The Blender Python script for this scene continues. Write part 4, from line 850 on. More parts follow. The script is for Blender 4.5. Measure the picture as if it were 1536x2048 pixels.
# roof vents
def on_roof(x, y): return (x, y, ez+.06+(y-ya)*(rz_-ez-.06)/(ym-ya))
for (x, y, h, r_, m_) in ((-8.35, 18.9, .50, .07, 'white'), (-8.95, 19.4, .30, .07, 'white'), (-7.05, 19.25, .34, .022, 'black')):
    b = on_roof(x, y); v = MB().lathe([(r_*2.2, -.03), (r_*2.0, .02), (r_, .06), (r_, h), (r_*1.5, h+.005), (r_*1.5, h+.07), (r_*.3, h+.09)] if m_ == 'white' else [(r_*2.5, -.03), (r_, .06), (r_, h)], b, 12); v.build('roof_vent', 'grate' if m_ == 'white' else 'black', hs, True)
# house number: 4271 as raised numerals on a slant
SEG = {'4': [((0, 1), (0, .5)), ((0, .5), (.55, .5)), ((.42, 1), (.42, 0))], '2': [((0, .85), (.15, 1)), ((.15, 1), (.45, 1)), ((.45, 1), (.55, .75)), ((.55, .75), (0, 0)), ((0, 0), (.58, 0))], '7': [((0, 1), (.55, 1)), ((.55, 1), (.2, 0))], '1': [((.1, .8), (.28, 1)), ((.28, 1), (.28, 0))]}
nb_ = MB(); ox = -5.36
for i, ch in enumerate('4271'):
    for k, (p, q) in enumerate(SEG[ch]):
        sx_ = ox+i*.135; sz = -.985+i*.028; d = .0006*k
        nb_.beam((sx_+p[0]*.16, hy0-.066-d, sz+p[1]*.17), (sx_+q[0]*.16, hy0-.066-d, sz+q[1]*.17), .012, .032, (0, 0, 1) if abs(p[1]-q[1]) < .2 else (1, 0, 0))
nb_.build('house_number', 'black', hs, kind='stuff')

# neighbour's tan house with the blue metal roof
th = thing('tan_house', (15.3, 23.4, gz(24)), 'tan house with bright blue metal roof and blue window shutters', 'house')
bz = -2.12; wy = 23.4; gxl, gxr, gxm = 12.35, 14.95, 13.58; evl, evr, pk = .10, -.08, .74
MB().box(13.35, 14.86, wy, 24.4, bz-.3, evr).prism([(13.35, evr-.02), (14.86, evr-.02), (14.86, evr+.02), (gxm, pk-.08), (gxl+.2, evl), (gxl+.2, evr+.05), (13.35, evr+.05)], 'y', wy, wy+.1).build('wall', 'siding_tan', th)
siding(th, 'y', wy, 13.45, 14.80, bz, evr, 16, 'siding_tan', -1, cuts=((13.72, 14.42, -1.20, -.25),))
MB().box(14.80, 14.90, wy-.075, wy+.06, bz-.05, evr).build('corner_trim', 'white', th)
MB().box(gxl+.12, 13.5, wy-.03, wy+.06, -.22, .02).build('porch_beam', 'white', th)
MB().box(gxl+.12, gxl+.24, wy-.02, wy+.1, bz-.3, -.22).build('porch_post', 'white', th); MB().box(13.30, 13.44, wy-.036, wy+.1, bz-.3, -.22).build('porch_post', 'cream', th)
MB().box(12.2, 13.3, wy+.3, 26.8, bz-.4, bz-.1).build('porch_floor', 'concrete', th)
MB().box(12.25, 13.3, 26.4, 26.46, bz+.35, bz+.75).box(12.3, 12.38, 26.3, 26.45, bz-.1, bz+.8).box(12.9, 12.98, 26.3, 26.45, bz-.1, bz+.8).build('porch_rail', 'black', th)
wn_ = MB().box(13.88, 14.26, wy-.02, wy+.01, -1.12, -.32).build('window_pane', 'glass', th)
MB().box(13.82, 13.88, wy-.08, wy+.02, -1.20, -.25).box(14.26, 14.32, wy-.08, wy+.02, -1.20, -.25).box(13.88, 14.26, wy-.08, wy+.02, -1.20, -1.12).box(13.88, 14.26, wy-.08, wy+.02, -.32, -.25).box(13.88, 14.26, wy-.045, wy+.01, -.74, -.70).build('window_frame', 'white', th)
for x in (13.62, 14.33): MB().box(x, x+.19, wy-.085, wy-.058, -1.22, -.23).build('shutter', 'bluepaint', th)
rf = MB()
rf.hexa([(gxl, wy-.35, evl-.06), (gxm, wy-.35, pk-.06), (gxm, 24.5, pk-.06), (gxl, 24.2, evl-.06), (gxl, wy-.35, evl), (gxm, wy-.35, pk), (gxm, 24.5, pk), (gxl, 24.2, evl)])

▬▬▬

Repeat back the data above, exact to the last character.

The Blender Python script for this scene continues. Write part 4, from line 850 on. More parts follow. The script is for Blender 4.5. Measure the picture as if it were 1536x2048 pixels.
# roof vents
def on_roof(x, y): return (x, y, ez+.06+(y-ya)*(rz_-ez-.06)/(ym-ya))
for (x, y, h, r_, m_) in ((-8.35, 18.9, .50, .07, 'white'), (-8.95, 19.4, .30, .07, 'white'), (-7.05, 19.25, .34, .022, 'black')):
    b = on_roof(x, y); v = MB().lathe([(r_*2.2, -.03), (r_*2.0, .02), (r_, .06), (r_, h), (r_*1.5, h+.005), (r_*1.5, h+.07), (r_*.3, h+.09)] if m_ == 'white' else [(r_*2.5, -.03), (r_, .06), (r_, h)], b, 12); v.build('roof_vent', 'grate' if m_ == 'white' else 'black', hs, True)
# house number: 4271 as raised numerals on a slant
SEG = {'4': [((0, 1), (0, .5)), ((0, .5), (.55, .5)), ((.42, 1), (.42, 0))], '2': [((0, .85), (.15, 1)), ((.15, 1), (.45, 1)), ((.45, 1), (.55, .75)), ((.55, .75), (0, 0)), ((0, 0), (.58, 0))], '7': [((0, 1), (.55, 1)), ((.55, 1), (.2, 0))], '1': [((.1, .8), (.28, 1)), ((.28, 1), (.28, 0))]}
nb_ = MB(); ox = -5.36
for i, ch in enumerate('4271'):
    for k, (p, q) in enumerate(SEG[ch]):
        sx_ = ox+i*.135; sz = -.985+i*.028; d = .0006*k
        nb_.beam((sx_+p[0]*.16, hy0-.066-d, sz+p[1]*.17), (sx_+q[0]*.16, hy0-.066-d, sz+q[1]*.17), .012, .032, (0, 0, 1) if abs(p[1]-q[1]) < .2 else (1, 0, 0))
nb_.build('house_number', 'black', hs, kind='stuff')

# neighbour's tan house with the blue metal roof
th = thing('tan_house', (15.3, 23.4, gz(24)), 'tan house with bright blue metal roof and blue window shutters', 'house')
bz = -2.12; wy = 23.4; gxl, gxr, gxm = 12.35, 14.95, 13.58; evl, evr, pk = .10, -.08, .74
MB().box(13.35, 14.86, wy, 24.4, bz-.3, evr).prism([(13.35, evr-.02), (14.86, evr-.02), (14.86, evr+.02), (gxm, pk-.08), (gxl+.2, evl), (gxl+.2, evr+.05), (13.35, evr+.05)], 'y', wy, wy+.1).build('wall', 'siding_tan', th)
siding(th, 'y', wy, 13.45, 14.80, bz, evr, 16, 'siding_tan', -1, cuts=((13.72, 14.42, -1.20, -.25),))
MB().box(14.80, 14.90, wy-.075, wy+.06, bz-.05, evr).build('corner_trim', 'white', th)
MB().box(gxl+.12, 13.5, wy-.03, wy+.06, -.22, .02).build('porch_beam', 'white', th)
MB().box(gxl+.12, gxl+.24, wy-.02, wy+.1, bz-.3, -.22).build('porch_post', 'white', th); MB().box(13.30, 13.44, wy-.036, wy+.1, bz-.3, -.22).build('porch_post', 'cream', th)
MB().box(12.2, 13.3, wy+.3, 26.8, bz-.4, bz-.1).build('porch_floor', 'concrete', th)
MB().box(12.25, 13.3, 26.4, 26.46, bz+.35, bz+.75).box(12.3, 12.38, 26.3, 26.45, bz-.1, bz+.8).box(12.9, 12.98, 26.3, 26.45, bz-.1, bz+.8).build('porch_rail', 'black', th)
wn_ = MB().box(13.88, 14.26, wy-.02, wy+.01, -1.12, -.32).build('window_pane', 'glass', th)
MB().box(13.82, 13.88, wy-.08, wy+.02, -1.20, -.25).box(14.26, 14.32, wy-.08, wy+.02, -1.20, -.25).box(13.88, 14.26, wy-.08, wy+.02, -1.20, -1.12).box(13.88, 14.26, wy-.08, wy+.02, -.32, -.25).box(13.88, 14.26, wy-.045, wy+.01, -.74, -.70).build('window_frame', 'white', th)
for x in (13.62, 14.33): MB().box(x, x+.19, wy-.085, wy-.058, -1.22, -.23).build('shutter', 'bluepaint', th)
rf = MB()
rf.hexa([(gxl, wy-.35, evl-.06), (gxm, wy-.35, pk-.06), (gxm, 24.5, pk-.06), (gxl, 24.2, evl-.06), (gxl, wy-.35, evl), (gxm, wy-.35, pk), (gxm, 24.5, pk), (gxl, 24.2, evl)])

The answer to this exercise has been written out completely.